Royal Ontario Museum
When you pass through the visually stunning Michael-Lee Chin Crystal entrance to the museum, you have gained access to 40 galleries displaying over 6 million objects. Canada's premier museum of history contains one of the world's foremost collections of Chinese artifacts and an impressive group of Egyptian mummies. The newly expanded dinosaur gallery and the creepy Bat Cave are perennial favourites.

  •  100 Queen's Park
  •  Closest Subway Stop:  Museum
  •  Website:  www.rom.on.ca

Casa Loma
Visit Canada's only castle, which has proven to be one of Toronto's most popular attractions. This 98-room, medieval-style castle was completed in 1914, and looms on a hilltop overlooking the city's downtown. Its decorated suites, secret passageways, breathtaking towers, sweeping staircase, 800-foot underground tunnel, horse stables and 5-acre gardens excite all ages.

  •  1 Austin Terrace
  •  (416) 923-1171
  •  Closest Subway Stop:  Dupont
  •  Website:  www.casaloma.org

City Hall / Nathan Phillips Square
Your first impression of City Hall might be that a flying saucer has landed. However, this is the council chamber where Toronto's business is conducted. Surrounding it are two semicircular office towers. Nathan Phillips Square spreads south to Queen Street and is the site of many artistic and cultural events, including the annual New Year's Eve celebrations, free concerts, and the annual outdoor art show. During the winter, the skating rink is a free popular attraction

  •  100 Queen Street West
  •  Closest Subway Stop: Queen
  •  Website:  www.toronto.ca

Hockey Hall of Fame
Hockey is almost a religion to the people of Toronto, so it is appropriate that this shrine to the game is located here. Inside you can have your picture taken with the Stanley Cup, suit up as a goalie or walk through an exact replica of the Montreal Canadiens' locker room. Memorabilia here brings the history of the game alive.

  •  30 Yonge Street
  •  416-360-7765
  •  Closest Subway Stop:  King Street
  •  Website: www.hhof.com

Ontario Science Centre
Technology and science come to life here in each of the 12 exhibit halls that make up this interactive museum. Here you can listen to a heart murmur in the Human Body Hall or land on Mars in the Space Hall.
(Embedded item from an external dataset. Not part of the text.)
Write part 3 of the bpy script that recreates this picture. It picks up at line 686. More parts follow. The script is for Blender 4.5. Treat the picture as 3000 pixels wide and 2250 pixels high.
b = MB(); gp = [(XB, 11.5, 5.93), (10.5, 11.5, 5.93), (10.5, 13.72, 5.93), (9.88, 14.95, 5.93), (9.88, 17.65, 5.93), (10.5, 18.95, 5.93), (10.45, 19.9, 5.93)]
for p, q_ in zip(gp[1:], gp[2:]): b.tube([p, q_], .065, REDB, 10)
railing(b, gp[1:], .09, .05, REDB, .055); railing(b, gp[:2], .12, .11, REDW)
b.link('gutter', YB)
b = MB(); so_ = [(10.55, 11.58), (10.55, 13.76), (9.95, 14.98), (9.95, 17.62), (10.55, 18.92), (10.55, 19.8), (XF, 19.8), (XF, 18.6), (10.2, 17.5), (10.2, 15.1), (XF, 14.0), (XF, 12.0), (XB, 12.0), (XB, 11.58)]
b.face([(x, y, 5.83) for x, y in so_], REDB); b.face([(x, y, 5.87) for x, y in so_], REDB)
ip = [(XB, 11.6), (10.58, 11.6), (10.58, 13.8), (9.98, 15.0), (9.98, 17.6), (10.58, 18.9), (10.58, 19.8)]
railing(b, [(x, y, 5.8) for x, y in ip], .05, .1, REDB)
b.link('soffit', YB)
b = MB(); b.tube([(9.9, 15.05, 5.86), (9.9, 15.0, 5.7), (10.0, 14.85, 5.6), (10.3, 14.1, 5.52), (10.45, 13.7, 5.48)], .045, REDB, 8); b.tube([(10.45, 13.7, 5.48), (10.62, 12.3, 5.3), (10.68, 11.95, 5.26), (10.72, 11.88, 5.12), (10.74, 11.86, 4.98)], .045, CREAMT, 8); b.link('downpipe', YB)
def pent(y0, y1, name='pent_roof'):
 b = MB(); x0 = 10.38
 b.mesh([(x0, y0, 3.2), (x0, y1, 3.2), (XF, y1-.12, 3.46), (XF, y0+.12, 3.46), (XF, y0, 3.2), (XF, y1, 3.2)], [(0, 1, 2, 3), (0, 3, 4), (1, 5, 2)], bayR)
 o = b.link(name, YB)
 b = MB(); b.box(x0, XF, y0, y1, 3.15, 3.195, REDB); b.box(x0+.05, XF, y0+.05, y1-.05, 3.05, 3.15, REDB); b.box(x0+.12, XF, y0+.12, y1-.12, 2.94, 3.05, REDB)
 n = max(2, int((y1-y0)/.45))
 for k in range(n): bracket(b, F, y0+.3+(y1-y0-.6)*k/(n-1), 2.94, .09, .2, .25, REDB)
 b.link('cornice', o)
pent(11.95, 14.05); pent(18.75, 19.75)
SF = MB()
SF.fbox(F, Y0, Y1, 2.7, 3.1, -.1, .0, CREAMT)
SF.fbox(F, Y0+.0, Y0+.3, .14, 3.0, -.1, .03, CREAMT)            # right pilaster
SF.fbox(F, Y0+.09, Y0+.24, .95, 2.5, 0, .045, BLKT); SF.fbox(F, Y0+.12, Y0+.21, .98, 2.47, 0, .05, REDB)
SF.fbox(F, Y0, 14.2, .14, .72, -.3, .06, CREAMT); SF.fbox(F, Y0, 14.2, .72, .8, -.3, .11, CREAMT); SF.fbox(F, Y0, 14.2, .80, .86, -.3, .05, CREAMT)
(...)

This is not a passive museum experience, but rather a fully interactive, hands-on playhouse of science and nature.

  •  770 Don Mills Road
  •  416-696-1000
  •  Closest Subway Stop:  Pape
  •  Website:  www.ontariosciencecentre.ca

St. Lawrence Market
Discover Toronto's best breakfast -- back bacon on a bun -- at the market. The St. Lawrence Market is rated as one of the top 10 best indoor markets in the world. Vendors offer a huge variety of fresh baked goods, cheese, meats, fruits or vegetables -- making it easy to assemble a great picnic to enjoy in one of the nearby parks.

  •  95 Front Street East
  •  Closest Subway Stop:  Union Station
  •  Website:  www.stlawrencemarket.com

The Toronto Zoo
One and a half million people visit the Toronto Zoo annually. It is open year round and has over 5,000 animals representing 459 different species. The animals are organized into eight pavilions and outdoor areas and represent different regions including Africa, Indo-Malaya, Australasia, and the Americas. Gorillas, lions, tigers and, yes, bears are housed in a close approximation of their natural environment.